Your task is to print all of the material verbatim.

──────

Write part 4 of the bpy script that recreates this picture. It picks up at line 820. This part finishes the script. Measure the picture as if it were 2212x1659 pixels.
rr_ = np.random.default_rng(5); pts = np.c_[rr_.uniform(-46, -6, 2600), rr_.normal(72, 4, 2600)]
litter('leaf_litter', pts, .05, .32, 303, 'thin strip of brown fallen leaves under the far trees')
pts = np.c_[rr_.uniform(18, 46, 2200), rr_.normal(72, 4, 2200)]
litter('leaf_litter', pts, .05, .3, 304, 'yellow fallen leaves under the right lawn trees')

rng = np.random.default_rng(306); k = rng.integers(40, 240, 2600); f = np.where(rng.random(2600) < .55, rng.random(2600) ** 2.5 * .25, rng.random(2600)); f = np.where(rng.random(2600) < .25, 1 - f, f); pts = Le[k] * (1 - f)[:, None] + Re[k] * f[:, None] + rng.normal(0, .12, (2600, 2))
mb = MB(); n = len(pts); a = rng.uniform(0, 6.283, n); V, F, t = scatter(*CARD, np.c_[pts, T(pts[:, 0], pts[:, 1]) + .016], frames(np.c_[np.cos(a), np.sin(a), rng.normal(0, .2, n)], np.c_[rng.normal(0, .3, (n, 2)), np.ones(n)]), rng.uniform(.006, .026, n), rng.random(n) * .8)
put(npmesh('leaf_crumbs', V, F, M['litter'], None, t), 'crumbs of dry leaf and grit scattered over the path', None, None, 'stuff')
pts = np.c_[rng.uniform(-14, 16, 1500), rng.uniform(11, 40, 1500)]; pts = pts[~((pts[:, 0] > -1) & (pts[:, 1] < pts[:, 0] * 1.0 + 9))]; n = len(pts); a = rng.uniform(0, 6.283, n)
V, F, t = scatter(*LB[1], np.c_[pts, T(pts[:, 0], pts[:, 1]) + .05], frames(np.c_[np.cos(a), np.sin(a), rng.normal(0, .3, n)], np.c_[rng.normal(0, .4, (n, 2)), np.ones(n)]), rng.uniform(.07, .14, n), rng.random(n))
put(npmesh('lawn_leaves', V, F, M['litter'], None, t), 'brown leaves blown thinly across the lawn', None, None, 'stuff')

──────

[Correct result]:
Write part 4 of the bpy script that recreates this picture. It picks up at line 820. This part finishes the script. Measure the picture as if it were 2212x1659 pixels.
rr_ = np.random.default_rng(5); pts = np.c_[rr_.uniform(-46, -6, 2600), rr_.normal(72, 4, 2600)]
litter('leaf_litter', pts, .05, .32, 303, 'thin strip of brown fallen leaves under the far trees')
pts = np.c_[rr_.uniform(18, 46, 2200), rr_.normal(72, 4, 2200)]
litter('leaf_litter', pts, .05, .3, 304, 'yellow fallen leaves under the right lawn trees')

rng = np.random.default_rng(306); k = rng.integers(40, 240, 2600); f = np.where(rng.random(2600) < .55, rng.random(2600) ** 2.5 * .25, rng.random(2600)); f = np.where(rng.random(2600) < .25, 1 - f, f); pts = Le[k] * (1 - f)[:, None] + Re[k] * f[:, None] + rng.normal(0, .12, (2600, 2))
mb = MB(); n = len(pts); a = rng.uniform(0, 6.283, n); V, F, t = scatter(*CARD, np.c_[pts, T(pts[:, 0], pts[:, 1]) + .016], frames(np.c_[np.cos(a), np.sin(a), rng.normal(0, .2, n)], np.c_[rng.normal(0, .3, (n, 2)), np.ones(n)]), rng.uniform(.006, .026, n), rng.random(n) * .8)
put(npmesh('leaf_crumbs', V, F, M['litter'], None, t), 'crumbs of dry leaf and grit scattered over the path', None, None, 'stuff')
pts = np.c_[rng.uniform(-14, 16, 1500), rng.uniform(11, 40, 1500)]; pts = pts[~((pts[:, 0] > -1) & (pts[:, 1] < pts[:, 0] * 1.0 + 9))]; n = len(pts); a = rng.uniform(0, 6.283, n)
V, F, t = scatter(*LB[1], np.c_[pts, T(pts[:, 0], pts[:, 1]) + .05], frames(np.c_[np.cos(a), np.sin(a), rng.normal(0, .3, n)], np.c_[rng.normal(0, .4, (n, 2)), np.ones(n)]), rng.uniform(.07, .14, n), rng.random(n))
put(npmesh('lawn_leaves', V, F, M['litter'], None, t), 'brown leaves blown thinly across the lawn', None, None, 'stuff')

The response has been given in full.